▸ **TASK DIRECTIONS**: From the records below, extract only the lines running from the line with "Write part 3" to the line with "g.blades(base, tip, width, rng)", both lines included, reproducing them exactly.

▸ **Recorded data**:
::::::

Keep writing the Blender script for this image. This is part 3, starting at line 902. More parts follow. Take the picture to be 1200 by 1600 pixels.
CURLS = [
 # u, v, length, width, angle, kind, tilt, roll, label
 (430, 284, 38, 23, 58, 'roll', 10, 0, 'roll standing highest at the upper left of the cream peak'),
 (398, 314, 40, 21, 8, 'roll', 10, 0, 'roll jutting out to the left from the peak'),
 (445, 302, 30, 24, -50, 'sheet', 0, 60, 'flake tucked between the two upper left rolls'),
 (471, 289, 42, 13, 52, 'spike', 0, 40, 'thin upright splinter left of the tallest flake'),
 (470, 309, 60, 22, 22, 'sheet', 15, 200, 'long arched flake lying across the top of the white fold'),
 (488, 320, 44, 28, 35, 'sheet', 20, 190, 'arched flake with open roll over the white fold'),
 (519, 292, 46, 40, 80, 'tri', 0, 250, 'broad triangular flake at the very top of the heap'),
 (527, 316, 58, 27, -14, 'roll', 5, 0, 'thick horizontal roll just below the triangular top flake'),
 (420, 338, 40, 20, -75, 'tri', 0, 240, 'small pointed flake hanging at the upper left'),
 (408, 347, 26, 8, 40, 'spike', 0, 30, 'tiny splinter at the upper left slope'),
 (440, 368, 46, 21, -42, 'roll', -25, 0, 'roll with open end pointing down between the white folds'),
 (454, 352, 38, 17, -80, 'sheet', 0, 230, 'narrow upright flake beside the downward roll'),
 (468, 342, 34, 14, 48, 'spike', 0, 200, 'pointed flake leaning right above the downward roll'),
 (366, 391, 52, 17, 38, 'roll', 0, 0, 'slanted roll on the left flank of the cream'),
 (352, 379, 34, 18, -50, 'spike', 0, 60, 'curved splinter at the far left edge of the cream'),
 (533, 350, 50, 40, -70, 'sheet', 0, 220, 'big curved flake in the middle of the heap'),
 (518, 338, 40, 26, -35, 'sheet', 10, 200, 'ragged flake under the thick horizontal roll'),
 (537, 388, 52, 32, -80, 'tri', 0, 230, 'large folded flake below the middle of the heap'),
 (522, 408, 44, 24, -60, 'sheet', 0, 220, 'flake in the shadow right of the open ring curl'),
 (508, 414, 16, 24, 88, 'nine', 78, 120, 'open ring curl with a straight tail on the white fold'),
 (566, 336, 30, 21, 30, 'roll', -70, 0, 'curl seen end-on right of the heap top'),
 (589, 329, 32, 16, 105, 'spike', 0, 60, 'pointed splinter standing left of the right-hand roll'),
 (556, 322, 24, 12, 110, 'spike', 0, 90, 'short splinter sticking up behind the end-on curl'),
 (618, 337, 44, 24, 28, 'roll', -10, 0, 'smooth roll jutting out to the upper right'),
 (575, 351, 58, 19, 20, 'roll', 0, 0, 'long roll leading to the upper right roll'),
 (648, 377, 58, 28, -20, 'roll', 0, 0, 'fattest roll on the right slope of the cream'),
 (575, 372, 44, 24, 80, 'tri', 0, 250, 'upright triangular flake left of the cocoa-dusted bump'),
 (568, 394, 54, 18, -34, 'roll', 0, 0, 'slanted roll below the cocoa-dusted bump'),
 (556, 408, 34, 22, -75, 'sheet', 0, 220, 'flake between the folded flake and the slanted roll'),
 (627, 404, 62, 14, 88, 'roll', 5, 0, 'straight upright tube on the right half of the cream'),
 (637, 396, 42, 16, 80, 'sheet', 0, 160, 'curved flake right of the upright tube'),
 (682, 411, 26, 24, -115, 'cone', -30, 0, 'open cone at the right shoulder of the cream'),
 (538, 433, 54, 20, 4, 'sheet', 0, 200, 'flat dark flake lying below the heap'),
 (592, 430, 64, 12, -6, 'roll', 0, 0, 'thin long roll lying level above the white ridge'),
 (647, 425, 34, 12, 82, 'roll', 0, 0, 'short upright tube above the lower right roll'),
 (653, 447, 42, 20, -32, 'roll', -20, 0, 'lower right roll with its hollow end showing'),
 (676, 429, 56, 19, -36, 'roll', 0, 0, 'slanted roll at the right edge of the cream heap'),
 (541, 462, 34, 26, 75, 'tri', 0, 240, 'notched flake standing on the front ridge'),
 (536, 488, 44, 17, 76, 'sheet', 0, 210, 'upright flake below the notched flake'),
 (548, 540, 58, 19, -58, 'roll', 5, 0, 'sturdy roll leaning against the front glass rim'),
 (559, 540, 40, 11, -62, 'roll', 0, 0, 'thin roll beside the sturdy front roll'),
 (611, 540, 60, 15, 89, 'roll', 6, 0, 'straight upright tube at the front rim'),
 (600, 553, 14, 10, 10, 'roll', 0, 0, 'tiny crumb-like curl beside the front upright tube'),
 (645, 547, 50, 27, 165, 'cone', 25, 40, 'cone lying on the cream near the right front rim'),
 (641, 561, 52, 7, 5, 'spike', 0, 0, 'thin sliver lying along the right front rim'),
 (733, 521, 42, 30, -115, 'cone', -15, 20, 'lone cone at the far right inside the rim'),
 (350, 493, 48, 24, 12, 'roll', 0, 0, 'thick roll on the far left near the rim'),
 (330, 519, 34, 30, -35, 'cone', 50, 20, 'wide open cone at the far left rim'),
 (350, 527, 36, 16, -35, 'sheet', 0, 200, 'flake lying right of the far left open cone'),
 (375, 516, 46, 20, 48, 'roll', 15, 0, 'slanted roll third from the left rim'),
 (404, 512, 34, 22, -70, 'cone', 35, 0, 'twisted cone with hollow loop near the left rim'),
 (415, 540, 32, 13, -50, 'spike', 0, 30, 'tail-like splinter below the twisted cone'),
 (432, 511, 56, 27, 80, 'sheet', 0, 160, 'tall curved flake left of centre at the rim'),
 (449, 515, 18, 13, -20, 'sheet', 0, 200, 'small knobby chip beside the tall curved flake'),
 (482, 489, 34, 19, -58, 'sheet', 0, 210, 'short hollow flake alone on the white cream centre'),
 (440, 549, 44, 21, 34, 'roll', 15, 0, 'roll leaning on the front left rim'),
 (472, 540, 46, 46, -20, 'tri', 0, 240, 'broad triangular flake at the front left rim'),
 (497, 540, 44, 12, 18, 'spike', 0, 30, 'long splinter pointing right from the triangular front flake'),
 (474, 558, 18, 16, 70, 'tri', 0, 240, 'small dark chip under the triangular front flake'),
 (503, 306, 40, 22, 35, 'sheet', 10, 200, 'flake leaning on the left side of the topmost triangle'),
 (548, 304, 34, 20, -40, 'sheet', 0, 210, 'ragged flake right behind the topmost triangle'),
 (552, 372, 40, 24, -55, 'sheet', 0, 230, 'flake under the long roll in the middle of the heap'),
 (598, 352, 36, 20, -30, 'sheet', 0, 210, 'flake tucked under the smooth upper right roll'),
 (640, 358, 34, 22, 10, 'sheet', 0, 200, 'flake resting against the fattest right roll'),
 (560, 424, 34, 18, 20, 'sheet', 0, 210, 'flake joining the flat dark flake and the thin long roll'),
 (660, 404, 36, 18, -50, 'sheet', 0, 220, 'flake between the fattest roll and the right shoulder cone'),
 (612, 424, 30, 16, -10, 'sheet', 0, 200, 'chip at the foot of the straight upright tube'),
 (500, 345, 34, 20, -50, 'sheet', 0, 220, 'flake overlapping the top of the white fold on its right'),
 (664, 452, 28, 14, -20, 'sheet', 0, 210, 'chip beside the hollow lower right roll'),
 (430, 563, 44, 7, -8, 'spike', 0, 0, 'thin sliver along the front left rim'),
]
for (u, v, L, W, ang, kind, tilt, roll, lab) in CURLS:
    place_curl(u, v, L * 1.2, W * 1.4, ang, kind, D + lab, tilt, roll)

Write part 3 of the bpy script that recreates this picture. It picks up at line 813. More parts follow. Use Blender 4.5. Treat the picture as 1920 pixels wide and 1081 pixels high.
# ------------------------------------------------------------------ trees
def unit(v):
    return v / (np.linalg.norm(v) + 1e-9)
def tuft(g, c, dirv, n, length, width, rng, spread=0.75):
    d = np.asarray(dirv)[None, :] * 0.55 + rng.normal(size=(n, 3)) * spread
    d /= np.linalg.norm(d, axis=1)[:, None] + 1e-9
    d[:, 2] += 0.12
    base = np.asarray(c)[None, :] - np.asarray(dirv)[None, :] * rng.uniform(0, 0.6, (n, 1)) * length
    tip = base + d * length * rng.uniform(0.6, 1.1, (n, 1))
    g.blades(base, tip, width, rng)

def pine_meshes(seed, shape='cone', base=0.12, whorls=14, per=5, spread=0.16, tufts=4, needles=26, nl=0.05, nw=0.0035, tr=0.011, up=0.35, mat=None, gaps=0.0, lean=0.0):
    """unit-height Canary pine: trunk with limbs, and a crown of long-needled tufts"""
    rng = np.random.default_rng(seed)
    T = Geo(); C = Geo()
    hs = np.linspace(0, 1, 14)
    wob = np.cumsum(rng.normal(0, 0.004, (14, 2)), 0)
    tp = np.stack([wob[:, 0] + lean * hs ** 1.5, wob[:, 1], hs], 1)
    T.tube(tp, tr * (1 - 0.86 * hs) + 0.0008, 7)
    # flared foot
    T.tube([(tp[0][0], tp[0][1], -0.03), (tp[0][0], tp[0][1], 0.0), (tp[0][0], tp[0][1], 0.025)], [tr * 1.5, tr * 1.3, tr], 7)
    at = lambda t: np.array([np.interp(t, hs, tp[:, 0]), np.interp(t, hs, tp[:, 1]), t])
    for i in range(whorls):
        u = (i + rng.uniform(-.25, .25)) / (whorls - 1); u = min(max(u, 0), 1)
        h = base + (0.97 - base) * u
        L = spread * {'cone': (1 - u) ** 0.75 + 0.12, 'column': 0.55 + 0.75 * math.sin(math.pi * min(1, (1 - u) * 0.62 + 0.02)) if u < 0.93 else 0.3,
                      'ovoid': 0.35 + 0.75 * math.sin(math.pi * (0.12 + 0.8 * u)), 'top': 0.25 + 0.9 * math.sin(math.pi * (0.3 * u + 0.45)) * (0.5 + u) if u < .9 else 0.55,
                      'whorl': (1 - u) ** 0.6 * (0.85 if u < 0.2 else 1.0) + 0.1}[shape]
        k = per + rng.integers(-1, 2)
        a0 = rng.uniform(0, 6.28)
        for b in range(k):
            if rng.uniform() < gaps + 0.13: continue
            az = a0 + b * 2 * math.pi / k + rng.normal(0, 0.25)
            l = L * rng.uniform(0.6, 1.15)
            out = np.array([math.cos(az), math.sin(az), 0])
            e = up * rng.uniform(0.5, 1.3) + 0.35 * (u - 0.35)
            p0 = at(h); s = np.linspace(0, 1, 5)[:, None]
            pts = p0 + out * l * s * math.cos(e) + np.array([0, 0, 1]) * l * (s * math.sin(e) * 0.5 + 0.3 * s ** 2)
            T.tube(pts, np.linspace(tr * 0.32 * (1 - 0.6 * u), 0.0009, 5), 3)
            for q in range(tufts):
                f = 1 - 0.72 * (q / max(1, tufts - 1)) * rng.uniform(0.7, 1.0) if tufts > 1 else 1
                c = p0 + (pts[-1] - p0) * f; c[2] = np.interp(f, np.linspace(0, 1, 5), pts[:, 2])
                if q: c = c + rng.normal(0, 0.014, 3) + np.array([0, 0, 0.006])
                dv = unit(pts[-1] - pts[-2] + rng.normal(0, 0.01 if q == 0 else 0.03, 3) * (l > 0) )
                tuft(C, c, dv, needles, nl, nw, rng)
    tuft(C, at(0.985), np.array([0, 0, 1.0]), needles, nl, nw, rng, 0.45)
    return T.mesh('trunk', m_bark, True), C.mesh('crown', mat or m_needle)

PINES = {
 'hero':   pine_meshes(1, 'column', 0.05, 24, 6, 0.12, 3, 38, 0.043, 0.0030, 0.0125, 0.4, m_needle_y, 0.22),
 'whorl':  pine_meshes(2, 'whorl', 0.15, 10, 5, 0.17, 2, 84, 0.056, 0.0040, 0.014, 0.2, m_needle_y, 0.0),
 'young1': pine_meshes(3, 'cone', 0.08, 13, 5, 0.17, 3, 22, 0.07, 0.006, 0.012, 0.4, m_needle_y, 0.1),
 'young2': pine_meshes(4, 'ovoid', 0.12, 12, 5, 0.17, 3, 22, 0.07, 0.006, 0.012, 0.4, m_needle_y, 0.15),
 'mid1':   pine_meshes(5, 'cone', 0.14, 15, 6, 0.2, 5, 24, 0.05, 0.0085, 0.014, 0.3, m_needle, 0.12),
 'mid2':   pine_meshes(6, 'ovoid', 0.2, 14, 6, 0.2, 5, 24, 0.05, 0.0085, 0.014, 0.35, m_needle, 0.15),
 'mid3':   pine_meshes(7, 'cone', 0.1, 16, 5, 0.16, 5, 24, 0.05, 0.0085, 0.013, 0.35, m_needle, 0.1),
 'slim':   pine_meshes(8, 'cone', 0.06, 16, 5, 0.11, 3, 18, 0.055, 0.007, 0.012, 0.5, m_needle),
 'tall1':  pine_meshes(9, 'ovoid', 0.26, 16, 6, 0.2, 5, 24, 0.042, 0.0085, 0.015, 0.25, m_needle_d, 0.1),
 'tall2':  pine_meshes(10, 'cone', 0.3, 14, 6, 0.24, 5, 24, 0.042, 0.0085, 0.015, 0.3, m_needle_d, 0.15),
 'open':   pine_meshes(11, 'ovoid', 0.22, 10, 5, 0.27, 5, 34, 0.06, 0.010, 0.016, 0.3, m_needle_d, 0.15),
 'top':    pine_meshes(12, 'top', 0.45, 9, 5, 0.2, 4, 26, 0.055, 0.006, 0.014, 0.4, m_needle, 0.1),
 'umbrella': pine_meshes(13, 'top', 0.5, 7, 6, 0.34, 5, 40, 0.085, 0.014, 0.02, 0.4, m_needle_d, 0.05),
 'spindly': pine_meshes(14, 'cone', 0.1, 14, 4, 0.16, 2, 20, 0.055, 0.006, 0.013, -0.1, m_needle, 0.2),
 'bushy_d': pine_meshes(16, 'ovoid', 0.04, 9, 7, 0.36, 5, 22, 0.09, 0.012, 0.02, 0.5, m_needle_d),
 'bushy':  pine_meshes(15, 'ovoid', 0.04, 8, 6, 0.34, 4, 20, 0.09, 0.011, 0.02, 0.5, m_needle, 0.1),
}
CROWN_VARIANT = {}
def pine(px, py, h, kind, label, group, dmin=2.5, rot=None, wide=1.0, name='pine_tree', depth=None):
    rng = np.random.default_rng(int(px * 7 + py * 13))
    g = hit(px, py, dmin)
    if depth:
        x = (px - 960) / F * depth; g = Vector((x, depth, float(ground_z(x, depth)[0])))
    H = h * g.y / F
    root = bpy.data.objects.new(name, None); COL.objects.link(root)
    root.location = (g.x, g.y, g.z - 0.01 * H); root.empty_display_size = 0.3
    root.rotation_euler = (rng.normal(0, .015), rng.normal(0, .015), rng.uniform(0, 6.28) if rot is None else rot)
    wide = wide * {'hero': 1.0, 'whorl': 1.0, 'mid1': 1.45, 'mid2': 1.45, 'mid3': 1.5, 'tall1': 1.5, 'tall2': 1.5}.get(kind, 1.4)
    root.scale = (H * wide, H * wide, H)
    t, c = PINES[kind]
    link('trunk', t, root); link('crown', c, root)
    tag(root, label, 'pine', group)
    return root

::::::

▸ **WRITTEN ANSWER**:
Write part 3 of the bpy script that recreates this picture. It picks up at line 813. More parts follow. Use Blender 4.5. Treat the picture as 1920 pixels wide and 1081 pixels high.
# ------------------------------------------------------------------ trees
def unit(v):
    return v / (np.linalg.norm(v) + 1e-9)
def tuft(g, c, dirv, n, length, width, rng, spread=0.75):
    d = np.asarray(dirv)[None, :] * 0.55 + rng.normal(size=(n, 3)) * spread
    d /= np.linalg.norm(d, axis=1)[:, None] + 1e-9
    d[:, 2] += 0.12
    base = np.asarray(c)[None, :] - np.asarray(dirv)[None, :] * rng.uniform(0, 0.6, (n, 1)) * length
    tip = base + d * length * rng.uniform(0.6, 1.1, (n, 1))
    g.blades(base, tip, width, rng)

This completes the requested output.